View Single Post
  #11   Report Post  
Old March 6th 04, 12:58 AM
Ross Archer
 
Posts: n/a
Default


"William Mutch" wrote in message
l.edu...
I used to think that passive antenna tuners or matching networks
were worthless, but over the weekend I got some real SWL evidence to the
contrary.
My prime RCVR is a Sat800 refurb hooked to 156 feet of AWG 16 hard
drawn stranded, oriented NNW/SSE up about 40 feet between two large
trees and fed off center at the 1/3 // 2/3 point with twin RG6U which
comes down to a 4:1 balun outdoors at a decent ground (copper ground
pipe filled with copper sulfate, steel well casing and cast iron soil
pipe bonded together with coax braid.) Coax from the balun goes into the
house to the RCVR.
One thing about the Sat800 has always bothered me...there's no way
to turn the AGC *off*, so the noise floor is always rushing up to blast
you in the headphones when you tune between stations. I'd previously
not been able to receive anything but a couple of local aero beacons on
longwave, nor anything but the Christian megawatt at 3200 on the 90
meter band. I didn't care much about the longwave since the very useful
aviation weather Elmira NY on 385 khz was replaced by better service on
162.40 Mhz vhf.
Last week, just for fun I made a Hi-Q parallel resonant tank for
longwave from a 385 pf variable cap and a 3.850 mh inductor.
(82 turns
#24 awg wire on a 1.3" audio toroid core) This tunes 520 khz down to 170
khz with a pronounced peak.


A disclaimer: I may be totally wrong about this, but I think what you built
is actually more like a sharp-tuned preselector than an antenna tuner,
because it's not resonating your antenna system or improving the impedance
mismatch, so much as it's favoring signals around the frequency of interest
over signals that are outside this range.

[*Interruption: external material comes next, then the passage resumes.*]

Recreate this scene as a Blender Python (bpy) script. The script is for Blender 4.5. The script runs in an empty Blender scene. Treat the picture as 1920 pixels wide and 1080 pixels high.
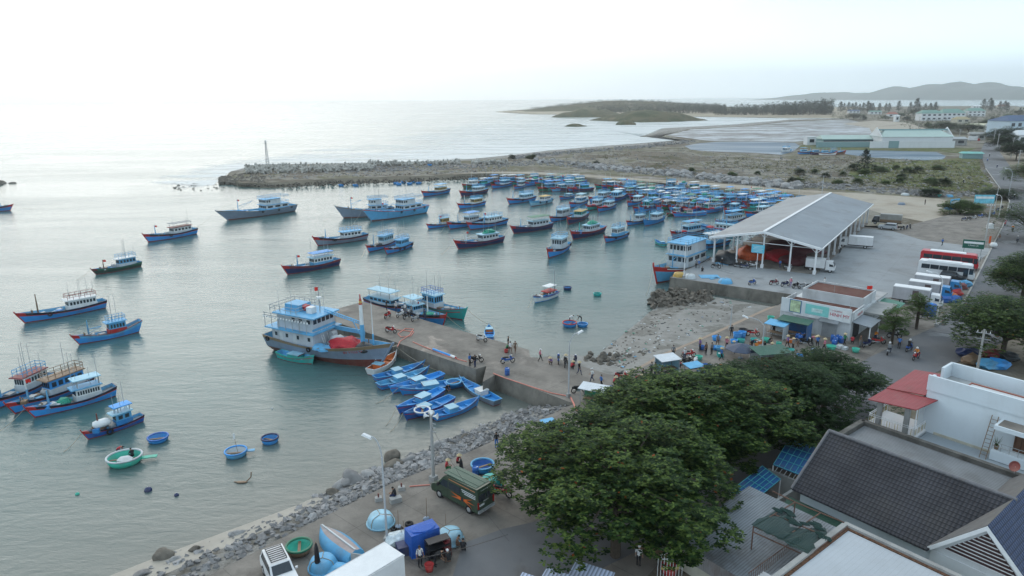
import bpy, bmesh, math, random
from math import sin, cos, pi, radians as R, atan, atan2, sqrt
from mathutils import Vector as V, Matrix, noise
random.seed(11)
sc = bpy.context.scene
COL = sc.collection
# ---------------- camera ----------------
F, H = 1300.0, 32.5
PITCH, ROLL = atan(356 / 1300), R(-0.39)
CM = Matrix.Rotation(pi / 2 - PITCH, 3, 'X') @ Matrix.Rotation(ROLL, 3, 'Z')
cd = bpy.data.cameras.new('camera')
cam = bpy.data.objects.new('camera', cd)
COL.objects.link(cam)
cam.matrix_world = Matrix.Translation((0, 0, H)) @ CM.to_4x4()
cd.sensor_width = 36
cd.lens = F / 1920 * 36
cd.clip_start, cd.clip_end = 0.5, 90000
sc.camera = cam
def G(px, py, z=2.0):
    d = CM @ V(((px - 960) / F, (540 - py) / F, -1))
    return V((0, 0, H)) + d * ((z - H) / d.z)
# ---------------- light ----------------
SUN_AZ, SUN_EL = R(-28), R(30)      # azimuth from +Y towards +X
sd = V((sin(SUN_AZ) * cos(SUN_EL), cos(SUN_AZ) * cos(SUN_EL), sin(SUN_EL)))
sl = bpy.data.lights.new('sun', 'SUN')
sl.energy, sl.angle, sl.color = .9, R(55), (1, .95, .87)
so = bpy.data.objects.new('sun', sl)
COL.objects.link(so)
so.rotation_euler = (-sd).to_track_quat('-Z', 'Y').to_euler()
w = bpy.data.worlds.new('World')
sc.world = w
w.use_nodes = True
nt = w.node_tree
nt.nodes.clear()
def N(nt, t, ins=None, **kw):
    n = nt.nodes.new(t)
    for k, v in kw.items(): setattr(n, k, v)
    for k, v in (ins or {}).items():
        s = n.inputs[k]
        if hasattr(v, 'is_output'): nt.links.new(v, s)
        else: s.default_value = v
    return n
def mixc(nt, f, a, b, bt='MIX'):
    n = nt.nodes.new('ShaderNodeMix'); n.data_type = 'RGBA'; n.blend_type = bt
    for s, v in ((n.inputs[0], f), (n.inputs[6], a), (n.inputs[7], b)):
        if hasattr(v, 'is_output'): nt.links.new(v, s)
        else: s.default_value = v if isinstance(v, (int, float)) else (tuple(v) + (1,))[:4]
    return n.outputs[2]
def ramp(nt, f, stops):
    n = nt.nodes.new('ShaderNodeValToRGB'); nt.links.new(f, n.inputs[0])
    e = n.color_ramp.elements
    while len(e) < len(stops): e.new(.5)
    for q, (p, c) in zip(e, stops):
        q.position = p
        q.color = (c, c, c, 1) if isinstance(c, (int, float)) else (tuple(c) + (1,))[:4]
    return n.outputs[0]
def math1(nt, op, a, b=0.0):
    n = nt.nodes.new('ShaderNodeMath'); n.operation = op
    for s, v in zip(n.inputs, (a, b)):
        if hasattr(v, 'is_output'): nt.links.new(v, s)
        else: s.default_value = v
    return n.outputs[0]
tc = N(nt, 'ShaderNodeTexCoord')
sky = N(nt, 'ShaderNodeTexSky', sky_type='NISHITA', sun_disc=False, sun_elevation=SUN_EL, sun_rotation=SUN_AZ, air_density=1.2, dust_density=2.5)
mp = N(nt, 'ShaderNodeMapping', {0: tc.outputs['Generated'], 3: (1.3, 1.3, 7)})
cn = N(nt, 'ShaderNodeTexNoise', {'Vector': mp.outputs[0], 'Scale': 1.6, 'Detail': 6, 'Roughness': .55, 'Distortion': .4})
dt = N(nt, 'ShaderNodeVectorMath', {0: tc.outputs['Generated'], 1: V((sin(SUN_AZ), cos(SUN_AZ), .35)).normalized()}, operation='DOT_PRODUCT')
sunw = ramp(nt, dt.outputs['Value'], [(.62, 0.0), (.9, 1.0)])
cl = ramp(nt, cn.outputs[0], [(.38, 0.0), (.62, 1.0)])
cf = math1(nt, 'MAXIMUM', math1(nt, 'MULTIPLY_ADD', cl, .4), sunw)
cf.node.inputs[0].links[0].from_node.inputs[2].default_value = .5
ccol = mixc(nt, sunw, (8.3, 10.0, 11.4), (14.0, 14.0, 13.6))
sz = N(nt, 'ShaderNodeSeparateXYZ', {0: tc.outputs['Generated']})
hb = ramp(nt, sz.outputs[2], [(.0, 1.0), (.04, .75), (.14, 0.0)])
skyc = mixc(nt, cf, mixc(nt, .6, sky.outputs[0], (6.3, 8.9, 11.0)), ccol)
bg = N(nt, 'ShaderNodeBackground', {0: mixc(nt, hb, skyc, mixc(nt, sunw, (18.0, 22.0, 24.5), (14.8, 15.0, 15.0))), 1: 0.1})
nt.links.new(bg.outputs[0], N(nt, 'ShaderNodeOutputWorld').inputs[0])
vs = sc.view_settings
vs.view_transform, vs.look, vs.exposure, vs.gamma = 'Standard', 'None', 0.12, 1.0
try: sc.cycles.max_bounces = 5; sc.cycles.diffuse_bounces = 2; sc.cycles.glossy_bounces = 2; sc.cycles.transparent_max_bounces = 8; sc.cycles.volume_bounces = 1
except Exception: pass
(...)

This would reduce the stress on your receiver's front end by attenuating
out-of-band signals. You can verify this (or disprove it) by comparing a
signal at say, 15 Mhz with and without your matching network installed. If
your HF signals drop in strength, this may explain why reception is so much
better with the parallel resonant circuit in place.

It's my understanding that a substantial antenna like yours will pick up
many volts of total RF at a very wide range of frequencies. These
components stress your front end, driving it into non-linearity and causing
mixing products, some of which will fall within the passband of the LF
signal you're trying to hear. This is experienced as a higher noise level.
The pre-selector knocks down these out-of-band signals, dramatically
reducing the amount of rmixing and thus reducing the background noise level.

I'm EXTREMELY skeptical of any claim that impedance matching by itself will
make any difference to HF reception once you have more than (say
arbitrarily) twenty feet of wire antenna, unless you're feeding a crystal
set. The reason why is, external noise is so high at HF that increasing
the efficiency of energy transfer increases the efficiency of noise transfer
just exactly as much as it increases the efficiency of signal transfer,
resulting in a net 0 dB change in signal-to-noise ratio. You get higher
S-meter readings, but no change in signal readability.

Preselection, on the other hand, should never hurt and would help in cases
where the receiver is overstressed by total signal levels.

This is one possible explanation for your results. Again, I'm not certain
this is correct. However, if you notice a big drop in signal level well up
the HF spectrum when your network is installed, this would be plausible at
least.

-- Ross

I coupled it very loosely (2 1/2 turns) to
the coax near the RCVR and was astounded at the difference in reception.
Around 0500Z I logged 15 different aero beacons at between 260 and 420
khz ! The tuned circuit didn't bring the signal levels up...it took
the noise floor DOWN ! Same thing happened when I picked up a used
Barker & Williamson AT-300 Tee section tuner at a hamfest last weekend.
The peaks are not as pronounced as the longwave tank, but the 90 meter
band yielded a half dozen African stations where previously I'd heard
nothing but QRMN.
On some frequencies the most dramatic improvement came where the
peak in signal strength and the peak in noise came at slightly different
settings of the tuner. This to me is evidence that nearby noise sources,
even when filtered out of the detector and audio in the receiver are
still affecting the AGC line, turning down the effective signal. Seems
like an active preselector will help if you can't get an antenna out in
the clear, but even if you can, some more selectivity *before* the front
end of the receiver can help. I'm a convert.